Write out the material again exactly, please, and omit the pictures.

*** Dataset excerpt ***

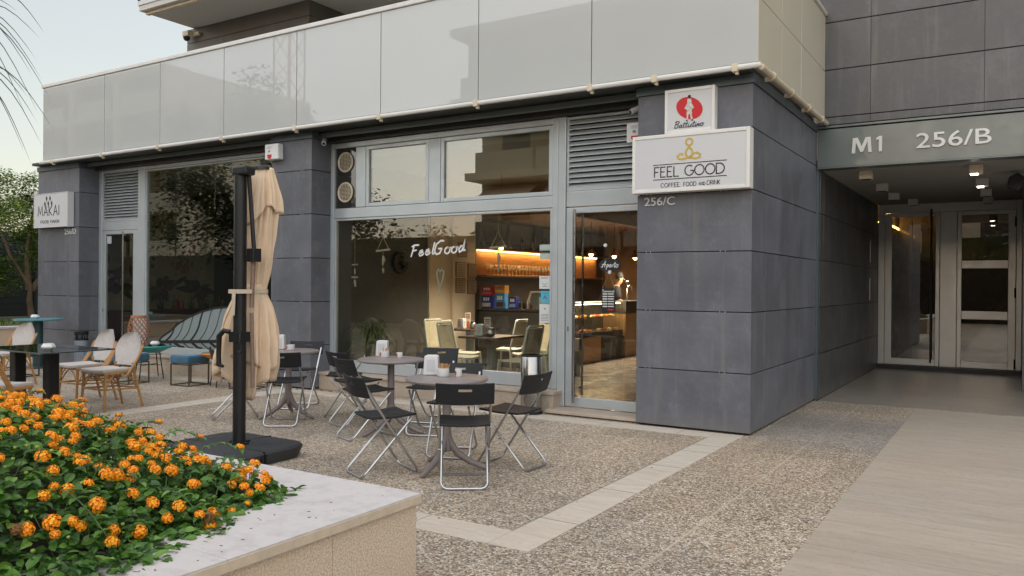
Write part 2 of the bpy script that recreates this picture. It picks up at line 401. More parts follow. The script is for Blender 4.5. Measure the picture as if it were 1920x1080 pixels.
# ============================================================ building
BD = thing('commercial_building', 'two storey shop building clad in dark grey stone panels with pale glass balcony', 'building')
H = .65
def clad(mb, x0, x1, y0, y1, zs, gap=.005, xs=None, ys=None, core=.02):
    mb.box(x0+core, x1-core, y0+core, y1-core, zs[0]-.01, zs[-1]-.002, 1)
    X = [x0]+(xs or [])+[x1]; Y = [y0]+(ys or [])+[y1]
    for a, b in zip(zs[:-1], zs[1:]):
        for i in range(len(X)-1):
            for j in range(len(Y)-1):
                e = .0015
                mb.box(X[i]+(e if i else 0), X[i+1]-(e if i < len(X)-2 else 0), Y[j]+(e if j else 0), Y[j+1]-(e if j < len(Y)-2 else 0), a+gap, b-gap, 0)
ZS = [.02, H, 2*H, 3*H, 4*H, 5*H, 3.715]
for x0, x1 in ((-1.294, 0), (-7.31, -6.458), (-13.95, -12.53)):
    m = MB(); clad(m, x0, x1, 0, .55, ZS, xs=[-12.86] if x0 < -13 else None)
    for z in ZS[1:-1]:
        for fx in (.085, .125, .74, .785): xx = x0+fx*(x1-x0); m.box(xx-.004, xx+.004, .0-.0015, .012, z-.011, z+.011, 2)
    p = m.build('pillar', [M['clad'], M['joint'], M['chrome']], BD, bevel=.003)
    m = MB(); m.box(x0-.02, x1+.02, -.02, .6, 3.715, 3.81); m.build('flashing', M['flash'], p, bevel=.003)
m = MB(); clad(m, -.32, 0, .552, 3.2, ZS, ys=[1.2, 2.2]); sw = m.build('side_wall', [M['clad'], M['joint']], BD, bevel=.003)
m = MB(); m.box(-.3, .02, .605, 3.19, 3.715, 3.81); m.build('flashing', M['flash'], sw)
# left outer wall of the shops
m = MB(); clad(m, -13.95, -13.65, .552, 9, ZS, ys=[1.9, 3.2, 4.5, 5.8]); m.build('side_wall', [M['clad'], M['joint']], BD)
# soffit, beam above the shopfronts
m = MB(); m.box(-13.9, .0, -.15, 3, 3.815, 3.865); m.box(-13.6, -.02, .30, .50, 3.685, 3.81)
m.box(-12.5, -7.33, .12, .17, 3.74, 3.80, 1); m.box(-6.43, -1.33, .12, .17, 3.73, 3.80, 1)
m.build('soffit', [M['dark_metal'], M['fascia']], BD, bevel=.003)
# balcony
m = MB(); m.box(-13.4, .08, -.17, 3.0, 3.88, 4.06); m.box(-13.4,.06,-.16,-.02,4.06,5.2,0)
bl = m.build('balcony_slab', M['plaster'], BD)
XP = [.1, -1.79, -3.36, -4.96, -6.57, -8.18, -9.8, -11.4, -13.4]
for a, b in zip(XP[:-1], XP[1:]):
    m = MB(); m.box(b+.006, a-.006, -.2, -.175, 3.875, 5.245); m.build('balcony_panel', M['balc'], BD, bevel=.002)
m = MB()
for a, b in ((-.195, .78), (.79, 1.74), (1.75, 3.19)):
    for c, d in ((3.875, 4.545), (4.55, 5.30)): m.box(.08, .102, a+.003, b-.003, c+.003, d-.003)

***

• Solved exercise
Write part 2 of the bpy script that recreates this picture. It picks up at line 401. More parts follow. The script is for Blender 4.5. Measure the picture as if it were 1920x1080 pixels.
# ============================================================ building
BD = thing('commercial_building', 'two storey shop building clad in dark grey stone panels with pale glass balcony', 'building')
H = .65
def clad(mb, x0, x1, y0, y1, zs, gap=.005, xs=None, ys=None, core=.02):
    mb.box(x0+core, x1-core, y0+core, y1-core, zs[0]-.01, zs[-1]-.002, 1)
    X = [x0]+(xs or [])+[x1]; Y = [y0]+(ys or [])+[y1]
    for a, b in zip(zs[:-1], zs[1:]):
        for i in range(len(X)-1):
            for j in range(len(Y)-1):
                e = .0015
                mb.box(X[i]+(e if i else 0), X[i+1]-(e if i < len(X)-2 else 0), Y[j]+(e if j else 0), Y[j+1]-(e if j < len(Y)-2 else 0), a+gap, b-gap, 0)
ZS = [.02, H, 2*H, 3*H, 4*H, 5*H, 3.715]
for x0, x1 in ((-1.294, 0), (-7.31, -6.458), (-13.95, -12.53)):
    m = MB(); clad(m, x0, x1, 0, .55, ZS, xs=[-12.86] if x0 < -13 else None)
    for z in ZS[1:-1]:
        for fx in (.085, .125, .74, .785): xx = x0+fx*(x1-x0); m.box(xx-.004, xx+.004, .0-.0015, .012, z-.011, z+.011, 2)
    p = m.build('pillar', [M['clad'], M['joint'], M['chrome']], BD, bevel=.003)
    m = MB(); m.box(x0-.02, x1+.02, -.02, .6, 3.715, 3.81); m.build('flashing', M['flash'], p, bevel=.003)
m = MB(); clad(m, -.32, 0, .552, 3.2, ZS, ys=[1.2, 2.2]); sw = m.build('side_wall', [M['clad'], M['joint']], BD, bevel=.003)
m = MB(); m.box(-.3, .02, .605, 3.19, 3.715, 3.81); m.build('flashing', M['flash'], sw)
# left outer wall of the shops
m = MB(); clad(m, -13.95, -13.65, .552, 9, ZS, ys=[1.9, 3.2, 4.5, 5.8]); m.build('side_wall', [M['clad'], M['joint']], BD)
# soffit, beam above the shopfronts
m = MB(); m.box(-13.9, .0, -.15, 3, 3.815, 3.865); m.box(-13.6, -.02, .30, .50, 3.685, 3.81)
m.box(-12.5, -7.33, .12, .17, 3.74, 3.80, 1); m.box(-6.43, -1.33, .12, .17, 3.73, 3.80, 1)
m.build('soffit', [M['dark_metal'], M['fascia']], BD, bevel=.003)
# balcony
m = MB(); m.box(-13.4, .08, -.17, 3.0, 3.88, 4.06); m.box(-13.4,.06,-.16,-.02,4.06,5.2,0)
bl = m.build('balcony_slab', M['plaster'], BD)
XP = [.1, -1.79, -3.36, -4.96, -6.57, -8.18, -9.8, -11.4, -13.4]
for a, b in zip(XP[:-1], XP[1:]):
    m = MB(); m.box(b+.006, a-.006, -.2, -.175, 3.875, 5.245); m.build('balcony_panel', M['balc'], BD, bevel=.002)
m = MB()
for a, b in ((-.195, .78), (.79, 1.74), (1.75, 3.19)):
    for c, d in ((3.875, 4.545), (4.55, 5.30)): m.box(.08, .102, a+.003, b-.003, c+.003, d-.003)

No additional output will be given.